### WHAT THE TASK ASKS
The entries below should be transcribed in their entirety, exactly as written.

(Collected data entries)

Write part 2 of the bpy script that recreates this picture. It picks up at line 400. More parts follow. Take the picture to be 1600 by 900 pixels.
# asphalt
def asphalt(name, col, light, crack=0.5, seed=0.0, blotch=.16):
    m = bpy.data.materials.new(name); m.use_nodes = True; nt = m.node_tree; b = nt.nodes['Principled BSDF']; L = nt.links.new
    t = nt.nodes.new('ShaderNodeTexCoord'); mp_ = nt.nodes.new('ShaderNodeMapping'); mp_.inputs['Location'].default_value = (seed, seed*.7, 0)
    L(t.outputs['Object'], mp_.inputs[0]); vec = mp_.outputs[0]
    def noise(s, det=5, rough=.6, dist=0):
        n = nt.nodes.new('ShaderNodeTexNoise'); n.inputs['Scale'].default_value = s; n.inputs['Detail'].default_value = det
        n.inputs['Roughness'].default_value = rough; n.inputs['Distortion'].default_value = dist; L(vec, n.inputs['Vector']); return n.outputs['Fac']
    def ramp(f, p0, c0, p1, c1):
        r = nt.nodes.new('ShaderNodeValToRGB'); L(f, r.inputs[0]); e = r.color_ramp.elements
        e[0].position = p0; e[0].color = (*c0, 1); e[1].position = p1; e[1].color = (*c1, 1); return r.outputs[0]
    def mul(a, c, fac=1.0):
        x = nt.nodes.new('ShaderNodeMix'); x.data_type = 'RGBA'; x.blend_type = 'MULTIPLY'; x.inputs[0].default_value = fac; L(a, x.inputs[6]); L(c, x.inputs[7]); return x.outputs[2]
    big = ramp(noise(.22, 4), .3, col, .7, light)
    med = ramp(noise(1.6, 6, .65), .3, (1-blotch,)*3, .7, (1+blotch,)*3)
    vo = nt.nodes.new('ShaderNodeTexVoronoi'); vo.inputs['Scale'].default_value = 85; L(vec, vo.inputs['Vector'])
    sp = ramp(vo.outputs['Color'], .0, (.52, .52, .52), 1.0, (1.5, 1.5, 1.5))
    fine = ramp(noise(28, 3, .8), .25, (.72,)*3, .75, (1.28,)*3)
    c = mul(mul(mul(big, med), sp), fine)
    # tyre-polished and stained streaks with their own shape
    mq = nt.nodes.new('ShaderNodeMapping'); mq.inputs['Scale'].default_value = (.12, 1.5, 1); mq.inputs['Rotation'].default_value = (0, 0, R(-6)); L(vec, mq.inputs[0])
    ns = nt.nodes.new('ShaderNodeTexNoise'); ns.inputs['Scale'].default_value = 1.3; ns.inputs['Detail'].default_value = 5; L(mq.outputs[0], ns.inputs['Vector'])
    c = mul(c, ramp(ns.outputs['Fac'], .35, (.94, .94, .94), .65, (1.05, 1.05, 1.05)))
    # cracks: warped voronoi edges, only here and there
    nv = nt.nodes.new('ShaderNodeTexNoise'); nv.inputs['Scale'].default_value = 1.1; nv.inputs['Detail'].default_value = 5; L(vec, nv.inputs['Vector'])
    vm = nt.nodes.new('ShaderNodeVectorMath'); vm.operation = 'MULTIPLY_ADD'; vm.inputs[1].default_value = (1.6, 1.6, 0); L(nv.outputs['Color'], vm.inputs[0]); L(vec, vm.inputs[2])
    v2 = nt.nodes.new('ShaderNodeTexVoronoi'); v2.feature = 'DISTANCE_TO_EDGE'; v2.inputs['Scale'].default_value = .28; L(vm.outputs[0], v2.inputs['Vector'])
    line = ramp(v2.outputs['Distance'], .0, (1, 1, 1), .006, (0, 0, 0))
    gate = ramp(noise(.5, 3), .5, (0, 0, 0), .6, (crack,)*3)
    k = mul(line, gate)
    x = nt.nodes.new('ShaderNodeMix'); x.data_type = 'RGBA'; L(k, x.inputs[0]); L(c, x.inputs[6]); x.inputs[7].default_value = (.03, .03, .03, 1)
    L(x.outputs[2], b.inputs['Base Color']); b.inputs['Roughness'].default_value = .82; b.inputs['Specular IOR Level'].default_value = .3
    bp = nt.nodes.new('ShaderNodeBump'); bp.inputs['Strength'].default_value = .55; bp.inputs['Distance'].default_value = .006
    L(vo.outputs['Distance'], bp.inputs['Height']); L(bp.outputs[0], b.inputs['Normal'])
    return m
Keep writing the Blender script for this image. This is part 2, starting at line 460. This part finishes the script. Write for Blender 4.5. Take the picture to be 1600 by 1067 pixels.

### OUTPUT FOR THIS TASK
Write part 2 of the bpy script that recreates this picture. It picks up at line 400. More parts follow. Take the picture to be 1600 by 900 pixels.
# asphalt
def asphalt(name, col, light, crack=0.5, seed=0.0, blotch=.16):
    m = bpy.data.materials.new(name); m.use_nodes = True; nt = m.node_tree; b = nt.nodes['Principled BSDF']; L = nt.links.new
    t = nt.nodes.new('ShaderNodeTexCoord'); mp_ = nt.nodes.new('ShaderNodeMapping'); mp_.inputs['Location'].default_value = (seed, seed*.7, 0)
    L(t.outputs['Object'], mp_.inputs[0]); vec = mp_.outputs[0]
    def noise(s, det=5, rough=.6, dist=0):
        n = nt.nodes.new('ShaderNodeTexNoise'); n.inputs['Scale'].default_value = s; n.inputs['Detail'].default_value = det
        n.inputs['Roughness'].default_value = rough; n.inputs['Distortion'].default_value = dist; L(vec, n.inputs['Vector']); return n.outputs['Fac']
    def ramp(f, p0, c0, p1, c1):
        r = nt.nodes.new('ShaderNodeValToRGB'); L(f, r.inputs[0]); e = r.color_ramp.elements
        e[0].position = p0; e[0].color = (*c0, 1); e[1].position = p1; e[1].color = (*c1, 1); return r.outputs[0]
    def mul(a, c, fac=1.0):
        x = nt.nodes.new('ShaderNodeMix'); x.data_type = 'RGBA'; x.blend_type = 'MULTIPLY'; x.inputs[0].default_value = fac; L(a, x.inputs[6]); L(c, x.inputs[7]); return x.outputs[2]
    big = ramp(noise(.22, 4), .3, col, .7, light)
    med = ramp(noise(1.6, 6, .65), .3, (1-blotch,)*3, .7, (1+blotch,)*3)
    vo = nt.nodes.new('ShaderNodeTexVoronoi'); vo.inputs['Scale'].default_value = 85; L(vec, vo.inputs['Vector'])
    sp = ramp(vo.outputs['Color'], .0, (.52, .52, .52), 1.0, (1.5, 1.5, 1.5))
    fine = ramp(noise(28, 3, .8), .25, (.72,)*3, .75, (1.28,)*3)
    c = mul(mul(mul(big, med), sp), fine)
    # tyre-polished and stained streaks with their own shape
    mq = nt.nodes.new('ShaderNodeMapping'); mq.inputs['Scale'].default_value = (.12, 1.5, 1); mq.inputs['Rotation'].default_value = (0, 0, R(-6)); L(vec, mq.inputs[0])
    ns = nt.nodes.new('ShaderNodeTexNoise'); ns.inputs['Scale'].default_value = 1.3; ns.inputs['Detail'].default_value = 5; L(mq.outputs[0], ns.inputs['Vector'])
    c = mul(c, ramp(ns.outputs['Fac'], .35, (.94, .94, .94), .65, (1.05, 1.05, 1.05)))
    # cracks: warped voronoi edges, only here and there
    nv = nt.nodes.new('ShaderNodeTexNoise'); nv.inputs['Scale'].default_value = 1.1; nv.inputs['Detail'].default_value = 5; L(vec, nv.inputs['Vector'])
    vm = nt.nodes.new('ShaderNodeVectorMath'); vm.operation = 'MULTIPLY_ADD'; vm.inputs[1].default_value = (1.6, 1.6, 0); L(nv.outputs['Color'], vm.inputs[0]); L(vec, vm.inputs[2])
    v2 = nt.nodes.new('ShaderNodeTexVoronoi'); v2.feature = 'DISTANCE_TO_EDGE'; v2.inputs['Scale'].default_value = .28; L(vm.outputs[0], v2.inputs['Vector'])
    line = ramp(v2.outputs['Distance'], .0, (1, 1, 1), .006, (0, 0, 0))
    gate = ramp(noise(.5, 3), .5, (0, 0, 0), .6, (crack,)*3)
    k = mul(line, gate)
    x = nt.nodes.new('ShaderNodeMix'); x.data_type = 'RGBA'; L(k, x.inputs[0]); L(c, x.inputs[6]); x.inputs[7].default_value = (.03, .03, .03, 1)
    L(x.outputs[2], b.inputs['Base Color']); b.inputs['Roughness'].default_value = .82; b.inputs['Specular IOR Level'].default_value = .3
    bp = nt.nodes.new('ShaderNodeBump'); bp.inputs['Strength'].default_value = .55; bp.inputs['Distance'].default_value = .006
    L(vo.outputs['Distance'], bp.inputs['Height']); L(bp.outputs[0], b.inputs['Normal'])
    return m
Keep writing the Blender script for this image. This is part 2, starting at line 460. This part finishes the script. Write for Blender 4.5. Take the picture to be 1600 by 1067 pixels.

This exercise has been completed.